Los colaboradores de tertulias, por su lado, han elevado la exageración a categoría profesional. No opinan, sino que opinan de manera contundente. Y si ignoran algo, lo exponen de forma rotunda. En las cadenas de televisión, nadie se atreve a ser meramente sensato: hay que serlo “terriblemente”. La expresión “estoy de acuerdo” se ha quedado corta; ahora se dice “estoy absolutamente de acuerdo” o, incluso, “estoy ultra de acuerdo”, que es la forma más clara de enseñarle al espectador la cuantía del sobre que perciben. Pero lo grave es que en el día a día el adverbio se ha asentado como una costumbre nerviosa. Ya no decimos que algo nos gusta sin más, sino que nos gusta muchísimo. Si algo nos incomoda, nos incomoda profundamente. Y si alguien fallece, ya no muere, sino que fallece trágicamente, sobre todo si lo hace a los cien años, mientras la afligida familia, al recibir el pésame, comenta que les ha tomado de “mega” sorpresa.
Es probable que el adverbio se haya convertido en el último reducto de la emoción postiza.
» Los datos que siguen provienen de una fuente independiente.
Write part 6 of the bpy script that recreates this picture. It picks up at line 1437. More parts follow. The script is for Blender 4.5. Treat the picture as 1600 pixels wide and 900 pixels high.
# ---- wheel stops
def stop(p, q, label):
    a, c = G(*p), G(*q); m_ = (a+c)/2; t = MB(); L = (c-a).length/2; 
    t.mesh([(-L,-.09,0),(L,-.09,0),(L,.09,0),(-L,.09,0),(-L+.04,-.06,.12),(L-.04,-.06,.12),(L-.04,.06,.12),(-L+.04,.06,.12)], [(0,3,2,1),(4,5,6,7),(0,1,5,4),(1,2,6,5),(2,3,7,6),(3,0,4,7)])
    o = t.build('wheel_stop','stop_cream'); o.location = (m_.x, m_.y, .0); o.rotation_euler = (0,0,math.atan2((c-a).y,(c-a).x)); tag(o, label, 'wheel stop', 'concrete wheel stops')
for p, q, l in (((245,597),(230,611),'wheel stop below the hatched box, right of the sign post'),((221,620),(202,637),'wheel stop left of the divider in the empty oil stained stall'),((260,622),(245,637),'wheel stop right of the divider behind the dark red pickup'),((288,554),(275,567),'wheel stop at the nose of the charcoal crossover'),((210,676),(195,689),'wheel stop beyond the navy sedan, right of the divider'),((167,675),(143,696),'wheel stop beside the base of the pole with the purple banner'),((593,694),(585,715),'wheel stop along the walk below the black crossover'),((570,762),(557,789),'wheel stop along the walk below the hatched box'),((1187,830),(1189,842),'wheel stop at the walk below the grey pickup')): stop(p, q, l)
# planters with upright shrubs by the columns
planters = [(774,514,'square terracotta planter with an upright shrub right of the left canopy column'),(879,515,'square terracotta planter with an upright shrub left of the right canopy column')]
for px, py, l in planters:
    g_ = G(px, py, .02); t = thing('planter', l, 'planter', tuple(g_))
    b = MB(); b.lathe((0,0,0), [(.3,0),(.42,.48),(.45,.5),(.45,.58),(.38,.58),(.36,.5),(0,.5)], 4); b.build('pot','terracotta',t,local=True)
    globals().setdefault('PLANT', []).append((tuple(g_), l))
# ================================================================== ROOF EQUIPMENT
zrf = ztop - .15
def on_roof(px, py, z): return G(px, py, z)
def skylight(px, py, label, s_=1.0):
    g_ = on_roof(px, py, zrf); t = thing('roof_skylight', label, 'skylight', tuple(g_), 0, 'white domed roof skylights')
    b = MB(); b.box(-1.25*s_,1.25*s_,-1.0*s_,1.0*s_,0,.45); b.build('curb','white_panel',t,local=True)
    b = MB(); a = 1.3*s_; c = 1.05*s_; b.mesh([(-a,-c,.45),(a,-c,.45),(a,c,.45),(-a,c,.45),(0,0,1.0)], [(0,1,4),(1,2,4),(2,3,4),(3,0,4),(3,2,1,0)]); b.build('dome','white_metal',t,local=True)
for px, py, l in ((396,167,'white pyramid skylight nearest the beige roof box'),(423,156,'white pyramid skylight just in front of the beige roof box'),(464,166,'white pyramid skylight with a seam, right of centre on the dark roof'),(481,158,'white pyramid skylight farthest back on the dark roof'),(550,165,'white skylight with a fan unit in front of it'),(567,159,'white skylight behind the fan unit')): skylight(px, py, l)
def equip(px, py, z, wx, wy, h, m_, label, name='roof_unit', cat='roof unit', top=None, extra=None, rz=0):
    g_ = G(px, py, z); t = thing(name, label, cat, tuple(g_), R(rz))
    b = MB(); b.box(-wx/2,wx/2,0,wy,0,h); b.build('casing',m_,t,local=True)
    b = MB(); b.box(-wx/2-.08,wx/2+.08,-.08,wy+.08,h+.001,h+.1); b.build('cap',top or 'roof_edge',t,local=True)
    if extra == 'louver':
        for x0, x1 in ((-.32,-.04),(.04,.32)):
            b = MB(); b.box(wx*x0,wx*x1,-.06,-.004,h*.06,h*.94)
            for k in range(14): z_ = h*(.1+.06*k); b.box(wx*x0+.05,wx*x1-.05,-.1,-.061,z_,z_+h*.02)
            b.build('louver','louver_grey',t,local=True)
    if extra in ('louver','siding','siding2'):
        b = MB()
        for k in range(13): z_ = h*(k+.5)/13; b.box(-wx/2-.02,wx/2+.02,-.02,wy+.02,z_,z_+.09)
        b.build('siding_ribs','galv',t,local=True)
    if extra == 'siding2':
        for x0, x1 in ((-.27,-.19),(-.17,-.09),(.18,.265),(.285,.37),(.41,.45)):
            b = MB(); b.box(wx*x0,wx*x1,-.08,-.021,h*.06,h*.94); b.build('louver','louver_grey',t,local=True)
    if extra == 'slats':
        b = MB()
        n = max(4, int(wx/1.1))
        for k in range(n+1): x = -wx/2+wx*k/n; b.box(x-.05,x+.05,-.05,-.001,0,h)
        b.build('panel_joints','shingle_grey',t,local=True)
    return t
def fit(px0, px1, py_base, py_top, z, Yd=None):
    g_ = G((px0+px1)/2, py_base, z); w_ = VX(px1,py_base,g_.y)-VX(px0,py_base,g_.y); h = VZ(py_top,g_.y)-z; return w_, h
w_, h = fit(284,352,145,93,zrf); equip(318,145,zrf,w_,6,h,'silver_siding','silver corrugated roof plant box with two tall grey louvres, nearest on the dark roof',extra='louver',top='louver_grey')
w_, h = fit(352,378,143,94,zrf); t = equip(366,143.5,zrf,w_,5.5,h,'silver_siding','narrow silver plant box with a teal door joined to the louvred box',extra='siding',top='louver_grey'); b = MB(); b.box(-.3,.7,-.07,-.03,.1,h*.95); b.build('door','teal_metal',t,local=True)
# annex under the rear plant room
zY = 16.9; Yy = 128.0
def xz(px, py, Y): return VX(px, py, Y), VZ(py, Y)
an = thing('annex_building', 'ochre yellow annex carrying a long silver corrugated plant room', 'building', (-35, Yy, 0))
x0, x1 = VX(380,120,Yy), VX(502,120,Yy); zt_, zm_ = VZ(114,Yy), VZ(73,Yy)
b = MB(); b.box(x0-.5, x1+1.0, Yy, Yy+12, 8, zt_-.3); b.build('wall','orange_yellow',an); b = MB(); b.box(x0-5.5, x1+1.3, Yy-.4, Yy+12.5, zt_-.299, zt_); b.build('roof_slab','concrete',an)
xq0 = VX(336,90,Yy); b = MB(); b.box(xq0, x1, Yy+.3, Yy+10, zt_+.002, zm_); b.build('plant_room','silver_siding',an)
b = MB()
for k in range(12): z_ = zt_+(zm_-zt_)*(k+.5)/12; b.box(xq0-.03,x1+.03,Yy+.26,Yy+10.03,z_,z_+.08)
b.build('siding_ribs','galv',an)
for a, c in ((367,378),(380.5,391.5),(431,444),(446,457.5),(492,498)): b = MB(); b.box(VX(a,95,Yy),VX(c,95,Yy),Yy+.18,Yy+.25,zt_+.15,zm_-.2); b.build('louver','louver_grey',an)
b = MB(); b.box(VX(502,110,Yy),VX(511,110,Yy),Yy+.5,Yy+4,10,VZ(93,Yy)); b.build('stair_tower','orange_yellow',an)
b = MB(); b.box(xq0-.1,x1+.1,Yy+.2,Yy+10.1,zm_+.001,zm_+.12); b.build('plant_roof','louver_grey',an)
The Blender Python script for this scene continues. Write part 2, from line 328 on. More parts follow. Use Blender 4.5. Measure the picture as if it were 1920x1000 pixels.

Una táctica para aparentar intensidad sin correr riesgo alguno. En los bares, en las plataformas digitales, en los hemiciclos, todos rivalizamos por quién siente más, quién ama más, quién se indigna con más fuerza. Hemos cambiado la convicción por el adverbio. Es menos costoso y proyecta mejor imagen. Escapen del adverbio. Es la guarida de los necios.